When you say you cloned the two disks, you actually cloned their contents. Their hardware IDs are still what they were; they cannot be changed. What you should have done was to reconcile the boot loader's database, so that it points to the new disk instead of the old.

That's the reason behind the "Boot" attribute being on the wrong partition. Presence of the "Page File" and "Crash Dump" attributes on the wrong partition is the consequence of the wrong partition having received the C drive letter.

Okay... What to do now?

There is an easy way, and there is a technically correct way.

The easy way is to remove the old hard disk temporarily and try to boot your computer. The boot will fail, but the boot loader may be able to try and locate the Windows recovery environment, from which you can start a fully automated startup repair.
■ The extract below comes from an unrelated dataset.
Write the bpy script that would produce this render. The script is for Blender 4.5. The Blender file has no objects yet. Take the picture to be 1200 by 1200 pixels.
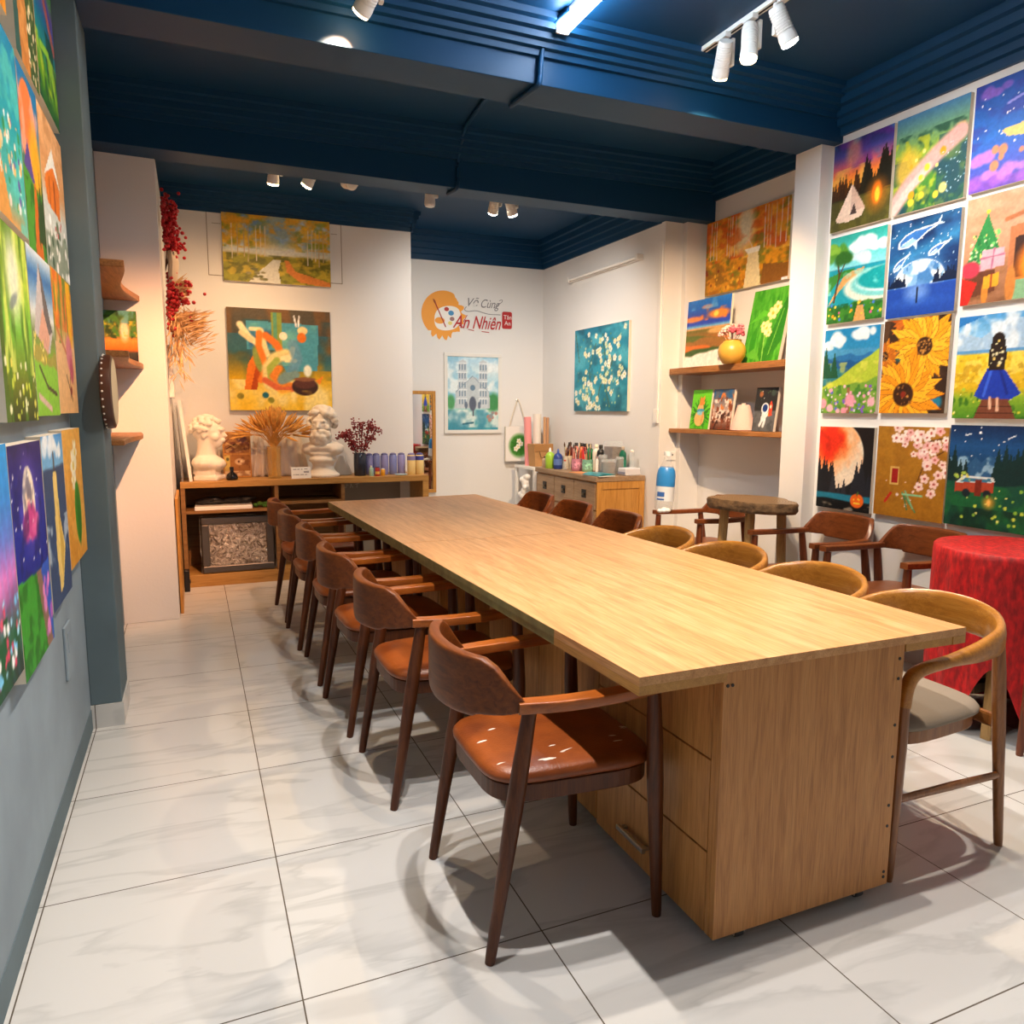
import bpy, math, random
import numpy as np
from mathutils import Vector, Matrix, noise as mnoise
PI = math.pi
C = bpy.context.scene.collection
H = 1.3328

# ------------------------------------------------------------------ colours and materials
def lin(h, a=True):
    c = [int(h[i:i+2], 16)/255 for i in (0, 2, 4)]
    c = [x/12.92 if x <= .04045 else ((x+.055)/1.055)**2.4 for x in c]
    return tuple(c)+(1.0,) if a else c

def new_mat(name):
    m = bpy.data.materials.new(name); m.use_nodes = True
    nt = m.node_tree
    return m, nt, nt.nodes['Principled BSDF']

def flat(name, h, rough=.5, metal=0, spec=.5, bump=0, bscale=200, var=0, vscale=8, coat=0):
    m, nt, b = new_mat(name)
    b.inputs['Base Color'].default_value = lin(h)
    b.inputs['Roughness'].default_value = rough; b.inputs['Metallic'].default_value = metal
    b.inputs['Specular IOR Level'].default_value = spec; b.inputs['Coat Weight'].default_value = coat
    tc = nt.nodes.new('ShaderNodeTexCoord')
    if bump:
        n = nt.nodes.new('ShaderNodeTexNoise'); n.inputs['Scale'].default_value = bscale
        n.inputs['Detail'].default_value = 3
        bp = nt.nodes.new('ShaderNodeBump'); bp.inputs['Strength'].default_value = bump; bp.inputs['Distance'].default_value = .01
        nt.links.new(tc.outputs['Object'], n.inputs['Vector']); nt.links.new(n.outputs['Fac'], bp.inputs['Height'])
        nt.links.new(bp.outputs['Normal'], b.inputs['Normal'])
    if var:
        n = nt.nodes.new('ShaderNodeTexNoise'); n.inputs['Scale'].default_value = vscale; n.inputs['Detail'].default_value = 6
        r = nt.nodes.new('ShaderNodeValToRGB')
        c = lin(h); r.color_ramp.elements[0].color = tuple(max(0, x*(1-var)) for x in c[:3])+(1,)
        r.color_ramp.elements[1].color = tuple(min(1, x*(1+var)) for x in c[:3])+(1,)
        r.color_ramp.elements[0].position = .3; r.color_ramp.elements[1].position = .7
        nt.links.new(tc.outputs['Object'], n.inputs['Vector']); nt.links.new(n.outputs['Fac'], r.inputs['Fac'])
        nt.links.new(r.outputs['Color'], b.inputs['Base Color'])
    return m

def wood(name, stops, axis='Y', scale=1.0, rough=.4, spec=.5, coat=0, stretch=14):
    """streaky grain running along axis; stops = [(pos, hex), ...]"""
    m, nt, b = new_mat(name)
    tc = nt.nodes.new('ShaderNodeTexCoord'); mp = nt.nodes.new('ShaderNodeMapping')
    s = [stretch*scale]*3; s['XYZ'.index(axis)] = 1.0*scale
    mp.inputs['Scale'].default_value = s
    n = nt.nodes.new('ShaderNodeTexNoise'); n.inputs['Scale'].default_value = 2.2; n.inputs['Detail'].default_value = 8
    n.inputs['Roughness'].default_value = .62; n.inputs['Distortion'].default_value = .9
    r = nt.nodes.new('ShaderNodeValToRGB')
    els = r.color_ramp.elements
    while len(els) < len(stops): els.new(.5)
    for e, (p, h) in zip(els, stops): e.position = p; e.color = lin(h)
    mp2 = nt.nodes.new('ShaderNodeMapping'); s2 = [90*scale]*3; s2['XYZ'.index(axis)] = 3*scale
    mp2.inputs['Scale'].default_value = s2
    n2 = nt.nodes.new('ShaderNodeTexNoise'); n2.inputs['Scale'].default_value = 3; n2.inputs['Detail'].default_value = 2
    mx = nt.nodes.new('ShaderNodeMix'); mx.data_type = 'RGBA'; mx.blend_type = 'MULTIPLY'; mx.inputs['Factor'].default_value = .35
    r2 = nt.nodes.new('ShaderNodeValToRGB'); r2.color_ramp.elements[0].position = .35; r2.color_ramp.elements[0].color = (.45, .38, .3, 1)
    r2.color_ramp.elements[1].position = .55; r2.color_ramp.elements[1].color = (1, 1, 1, 1)
    L = nt.links.new
    L(tc.outputs['Object'], mp.inputs['Vector']); L(mp.outputs['Vector'], n.inputs['Vector']); L(n.outputs['Fac'], r.inputs['Fac'])
    L(tc.outputs['Object'], mp2.inputs['Vector']); L(mp2.outputs['Vector'], n2.inputs['Vector']); L(n2.outputs['Fac'], r2.inputs['Fac'])
    L(r.outputs['Color'], mx.inputs[6]); L(r2.outputs['Color'], mx.inputs[7]); L(mx.outputs[2], b.inputs['Base Color'])
    b.inputs['Roughness'].default_value = rough; b.inputs['Specular IOR Level'].default_value = spec; b.inputs['Coat Weight'].default_value = coat
    return m

def emit(name, h, strength):
    m, nt, b = new_mat(name)
    b.inputs['Base Color'].default_value = lin(h)
    b.inputs['Emission Color'].default_value = lin(h); b.inputs['Emission Strength'].default_value = strength
    return m

def leather(name, h, h2, marks=0, thr=.72):
    m, nt, b = new_mat(name); L = nt.links.new
    tc = nt.nodes.new('ShaderNodeTexCoord')
    n = nt.nodes.new('ShaderNodeTexNoise'); n.inputs['Scale'].default_value = 9; n.inputs['Detail'].default_value = 7
    r = nt.nodes.new('ShaderNodeValToRGB'); r.color_ramp.elements[0].position = .32; r.color_ramp.elements[1].position = .7
    r.color_ramp.elements[0].color = lin(h2); r.color_ramp.elements[1].color = lin(h)
    L(tc.outputs['Object'], n.inputs['Vector']); L(n.outputs['Fac'], r.inputs['Fac'])
    out = r.outputs['Color']
    if marks:
        mp = nt.nodes.new('ShaderNodeMapping'); mp.inputs['Scale'].default_value = (10, 46, 8); mp.inputs['Rotation'].default_value = (0, 0, .5)
        n2 = nt.nodes.new('ShaderNodeTexNoise'); n2.inputs['Scale'].default_value = 1; n2.inputs['Detail'].default_value = 1.5
        r2 = nt.nodes.new('ShaderNodeValToRGB'); r2.color_ramp.elements[0].position = thr; r2.color_ramp.elements[1].position = thr+.02
        mx = nt.nodes.new('ShaderNodeMix'); mx.data_type = 'RGBA'; mx.inputs[7].default_value = lin('e6dccf')
        L(tc.outputs['Object'], mp.inputs['Vector']); L(mp.outputs['Vector'], n2.inputs['Vector']); L(n2.outputs['Fac'], r2.inputs['Fac'])
        L(r2.outputs['Color'], mx.inputs[0]); L(out, mx.inputs[6]); out = mx.outputs[2]
    L(out, b.inputs['Base Color'])
    n3 = nt.nodes.new('ShaderNodeTexNoise'); n3.inputs['Scale'].default_value = 180
    bp = nt.nodes.new('ShaderNodeBump'); bp.inputs['Strength'].default_value = .12; bp.inputs['Distance'].default_value = .01
    L(tc.outputs['Object'], n3.inputs['Vector']); L(n3.outputs['Fac'], bp.inputs['Height']); L(bp.outputs['Normal'], b.inputs['Normal'])
    b.inputs['Roughness'].default_value = .38
    return m

M = {}
M['wall'] = flat('white wall paint', 'e6e5e4', .6, spec=.3, bump=.06, bscale=60)
M['wallgrey'] = flat('blue grey plaster', '8a99a4', .7, spec=.25, var=.16, vscale=2.5)
M['slate'] = flat('dark slate plaster', '5f7078', .65, spec=.25, var=.12, vscale=3)
M['navy'] = flat('navy ceiling paint', '073b60', .5, spec=.3)
M['oak_top'] = wood('light oak laminate top', [(.28, 'b8804c'), (.5, 'd09a62'), (.72, 'deac78')], 'Y', 1.0, .36)
M['oak_panel'] = wood('oak laminate panel', [(.25, '9c642e'), (.5, 'bf8244'), (.75, 'cf9658')], 'Z', 1.3, .45)
M['oak_edge'] = wood('oak edge band', [(.3, 'b07c3c'), (.7, 'c8964e')], 'Y', 1.4, .45)
M['mdf'] = flat('raw olive fibreboard edge', '7d7346', .8, var=.2, vscale=20)
M['gap'] = flat('dark joint', '1d140c', .8)
M['walnut'] = wood('dark walnut', [(.25, '3c1c0a'), (.5, '582b10'), (.8, '6e3c18')], 'Z', 2.0, .4, spec=.35)
M['walnut_arm'] = wood('walnut arm', [(.25, '7a3c12'), (.5, 'a4571c'), (.8, 'bd6e2a')], 'X', 2.0, .3, coat=.2)
M['walnut_back'] = wood('walnut backrest', [(.25, '4c240c'), (.5, '703812'), (.8, '8a4c1c')], 'Y', 2.0, .4, spec=.35)
M['teak'] = wood('reddish brown wood', [(.25, '4e2412'), (.5, '6e361a'), (.8, '864824')], 'Z', 2.0, .36, coat=.05)
M['teak_back'] = wood('reddish brown backrest', [(.25, '562a12'), (.5, '7a401c'), (.8, '925228')], 'Y', 2.0, .36, coat=.05)
M['ash'] = wood('golden bent wood', [(.25, '985e20'), (.5, 'b3762c'), (.8, 'c68c3e')], 'Y', 2.0, .3, coat=.25)
M['ash_leg'] = wood('golden brown leg wood', [(.25, '70421a'), (.5, '8c5628'), (.8, 'a46c38')], 'Z', 2.0, .32, coat=.2)
M['leather'] = leather('tan brown leather', '984c18', '6c300c')
M['leather_paint'] = leather('paint splashed brown leather', '984c18', '6c300c', 1, .69)
M['seat_old'] = leather('worn brown seat', '8a5230', '6a3a20', 1, .78)
M['taupe'] = flat('taupe fabric', '8c8072', .85, spec=.2, bump=.1, bscale=300)
M['steel'] = flat('brushed steel', 'c8c8c8', .3, 1)
M['black'] = flat('black plastic', '15151a', .4)
M['white_pl'] = flat('white plastic', 'ecebe8', .35)
M['white_metal'] = flat('white painted metal', 'e6e4df', .35)
M['canvas'] = flat('raw canvas edge', 'ddd4c4', .8, spec=.2)
M['plaster'] = flat('white plaster cast', 'e6dfd3', .7, spec=.25, bump=.12, bscale=40)
M['shelf_wood'] = wood('live edge shelf wood', [(.25, '6e4422'), (.5, 'a06a38'), (.8, 'b9824c')], 'Y', 2.0, .45)
M['stump'] = flat('stump bark', '6a5238', .9, var=.5, vscale=24, bump=.6, bscale=40)
M['log'] = wood('peeled log', [(.25, '8a6636'), (.5, 'b08a54'), (.8, 'c6a268')], 'Z', 2.0, .55)
M['red'] = None
M['cab'] = wood('cabinet oak', [(.25, '94682f'), (.5, 'b58848'), (.8, 'c59a5a')], 'X', 1.2, .45)
M['cab_in'] = wood('cabinet inner oak', [(.25, '6d4a24'), (.5, '8a6234'), (.8, '9c7442')], 'X', 1.2, .6)
M['dresser'] = wood('greyed oak dresser front', [(.25, '84684c'), (.5, '9f8264'), (.8, 'b09678')], 'Y', 1.2, .5)
M['dresser_side'] = wood('honey oak dresser side', [(.25, 'a8702a'), (.5, 'c48c40'), (.8, 'd29e54')], 'Z', 1.2, .42)
M['lens_warm'] = emit('warm lamp lens', 'ffd9a0', 14)
M['lens_cool'] = emit('neutral lamp lens', 'fff1dd', 14)
M['tube'] = emit('cool tube diffuser', 'e2f2ff', 32)
M['fill_tube'] = emit('fill tube diffuser', 'fff4e6', 4)  # glow of the two added fill tubes out of view
M['mirror'] = flat('mirror glass', 'e8e8e8', .02, 1)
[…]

If it didn't find it, you can still insert a Windows Setup USB, boot your computer from it, select "Repair this computer" and do the automated startup recovery. This easy way is time-taking but very foolproof.
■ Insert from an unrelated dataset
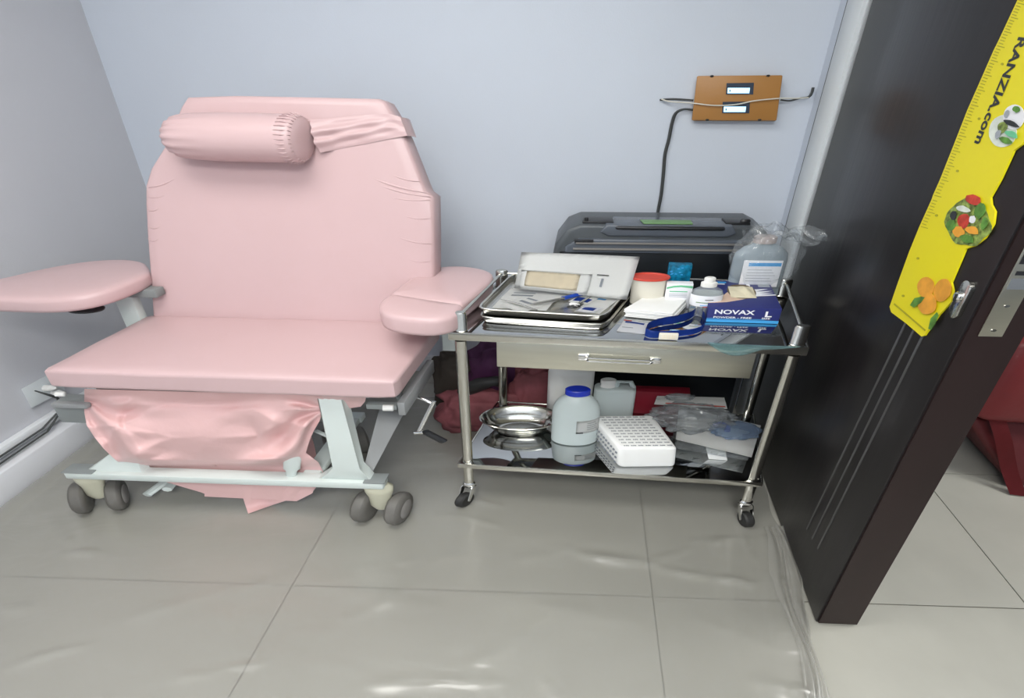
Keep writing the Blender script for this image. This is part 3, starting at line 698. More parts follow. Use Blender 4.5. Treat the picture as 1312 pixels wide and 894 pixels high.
# things on the upper shelf -----------------------------------------------------
def tray(name, zc, h, corners, label, grp=None):
    # corners FL FR BR BL at rim
    c = corners; cen = sum(c, V())/4
    mb = MB(); seq = []
    def rg(sc, z): 
        pts = smooth_poly([V((cen.x+(p.x-cen.x)*sc, cen.y+(p.y-cen.y)*sc, 0)) for p in dense], 1)
        return [mb.bm.verts.new(V((p.x, p.y, z))) for p in pts]
    dense = []
    for i in range(4):
        a, b = c[i], c[(i+1)%4]
        for t in (.06, .35, .65, .94): dense.append(a.lerp(b, t))
    prof = [(1.0,zc+h-.004),(1.005,zc+h-.001),(1.0,zc+h),(.975,zc+h),(.965,zc+h-.002),(.955,zc+.003),(.93,zc+.0015),(.5,zc+.0015)]
    R1 = [rg(s_, z_) for s_, z_ in prof]; n = len(R1[0])
    R1 = [rg(.5, zc)] + [rg(.93, zc)] + [rg(.962, zc+.002)] + [rg(.985, zc+h-.006)] + R1
    for i in range(len(R1)-1):
        for k in range(n): mb.bm.faces.new([R1[i][k], R1[i][(k+1)%n], R1[i+1][(k+1)%n], R1[i+1][k]])
    mb.bm.faces.new(R1[0][::-1]); mb.bm.faces.new(R1[-1])
    return solo(mb, name, M['traysteel'], label, 'tray', tuple(cen.xy)+(zc,), grp)
zr1 = .785
tc = [at(609,395,z=zr1), at(776,405,z=zr1), at(815,359,z=zr1), at(657,349,z=zr1)]
tc = [V((p.x,p.y,0)) for p in tc]
tray('steel_tray', .7605, .0245, tc, 'upper stainless steel tray full of paper packets on the trolley')
tc2 = [p+V((.002,-.008,0)) for p in tc]
tray('steel_tray', ZT+.0015, .0235, tc2, 'lower steel tray, empty edge showing beneath the packet-filled tray')
TF = Frame(tc[0].x, tc[0].y, math.atan2(tc[1].y-tc[0].y, tc[1].x-tc[0].x))
zt = .7625
def flatpack(name, cs, h, m, label, cat, grp=None, seed=0, prints=()):
    """thin packet from 4 pixel corners at height z"""
    z = cs[0]; q = [at(*p, z=z) for p in cs[1:]]
    def fn(u, v):
        p = (q[0].lerp(q[1], u)).lerp(q[3].lerp(q[2], u), v)
        return p + V((0,0,.002*noise.noise(V((u*3+seed, v*3, seed))) + .003*math.sin(PI*u)*math.sin(PI*v)))
    cen = sum(q, V())/4
    t = thing(name, label, cat, tuple(cen), grp)
    MB().grid(fn, 10, 8, h).build('wrapper', m, t, 180)
    for (u0, v0, u1, v1, mm) in prints:
        MB().grid(lambda u, v: fn(u0+(u1-u0)*u, v0+(v1-v0)*v)+V((0,0,.0008)), 4, 3, .0003).build('print', mm, t, 180)
    return t
flatpack('paper_packet', (.770,(630,394),(700,398),(722,372),(655,368)), .002, M['paper'], 'large white paper packet at the back left inside the steel tray', 'packet', seed=1, prints=((.15,.55,.6,.62,M['grey_print']),(.15,.7,.7,.75,M['grey_print'])))
flatpack('paper_packet', (.773,(640,391),(668,401),(735,378),(700,371)), .002, M['paper'], 'white paper packet lying diagonally mid tray, crossed by a silver pen', 'packet', seed=2, prints=((.2,.3,.7,.36,M['grey_print']),(.2,.45,.6,.5,M['grey_print'])))
flatpack('paper_packet', (.772,(735,399),(768,402),(800,378),(770,374)), .002, M['paper'], 'white paper packet with blue print in the front right tray corner', 'packet', seed=3, prints=((.05,.03,.75,.2,M['blue']),(.2,.6,.6,.66,M['skyblue'])))
flatpack('wipe_sachet', (.777,(738,398),(760,401),(772,394),(748,392)), .0015, M['white_print'], 'small white sachet with blue letters at the tray front rim', 'sachet', seed=4, prints=((.2,.25,.85,.7,M['blue']),))
flatpack('plaster_strip', (.776,(728,386),(752,390),(778,376),(757,371)), .0015, M['paper'], 'blue-striped flat strip beside the blue-capped pen in the tray', 'strip', seed=5, prints=((.1,.1,.9,.35,M['blue']),(.1,.6,.9,.75,M['skyblue'])))
# thermometer pen
t = thing('marker_pen', 'silver pen with broad royal blue end lying across the tray', 'pen', tuple(at(715,382,z=.782)))
p0, p1, p2 = at(680,390,z=.781), at(722,382,z=.783), at(746,376,z=.785)
MB().tube([p0, p0.lerp(p1,.1), p1], [.001,.0035,.0042], 10).build('barrel', M['steel'], t)
MB().tube([p1, p2], .0062, 10).build('cap', M['blue'], t)
p0, p1 = at(641,383,z=.782), at(688,397,z=.782)
solo(MB().tube([p0, p0.lerp(p1,.5)+V((0,0,.002)), p1], [.0012,.003,.0015], 8), 'tweezers', M['steel'], 'steel tweezers lying at the left front of the tray', 'tweezers', tuple(p0.lerp(p1,.5)))
p0, p1 = at(735,393,z=.780), at(760,377,z=.783)
t = thing('scissors', 'dark handled scissors lying beside the blue print packet in tray', 'scissors', tuple(p0.lerp(p1,.4)))
MB().tube([p0.lerp(p1,.3), p1], [.0035,.0015], 8).build('blade', M['steel'], t)
for k in range(2):
    c_ = p0 + V((.006*k-.003,.008*k-.004,0))
    MB().tube([c_+V((.007*math.cos(q), .007*math.sin(q), .001)) for q in [2*PI*i/12 for i in range(13)]], .0018, 6).build('finger_loop', M['rubber'], t)
t = thing('vial', 'small round white vial cap lying at the front of the tray', 'vial', tuple(at(735,390,z=.78)))
MB().lathe(at(734,392,z=.775), [(.006,0),(.009,.003),(.009,.009),(.006,.011)], (.5,.3,1), 16).build('vial_body', M['white'], t)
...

The technically correct way is to edit the boot information database, known as BCD, and direct it to boot from the second partition of the new hard disk. Editing it is possible using a command line tool called bcdedit, but most people find it too complex. However, I myself prefer a third-party tool called Bootice.

In its BCD tab, you can clearly see an "Easy mode" button. Bootice: BCD tab. You can clearly see an "Easy mode" button here.

...and in the easy BCD editor, you can clearly see that it is possible to change the disk and the partition from which Windows boots. Bootice: Easy BCD editor

This method is not foolproof, however. Be cautious. And make sure you have a backup first. Test your success by completely removing the old hard disk.

  • 1
    Bootice must be handled with care. it can easily break the bootloader giving no boot disk found. so if you are not that technical savvy comfortable enough never use it at all! ITs for advanced users !
    – Aravinda
    Commented Apr 21, 2020 at 2:39
  • It's too bad that microsoft's own tool bcdedit /rebuilbcd fails when the bcd is referencing a partition that doesn't exist. Forces us to use tools such as this one and manually correct the referenced partition. Commented Feb 10, 2022 at 16:38

According to the Disk Management information, you are booting into the System Reserved partition on Disk0 (your new hard drive, I presume), and the Boot Manager and the BCD store in that partition are pointing to the Windows install partition of your old drive (Disk1). That's what the "system" and "boot" flags in Disk Management mean. If that isn't what you intended, you need to change the entry in the BCD store to point to the Windows install partition on Disk0. Windows has a built-in tool called bcdedit to do such things, and there free, third-party programs available, such as EasyBCD, that will do the same.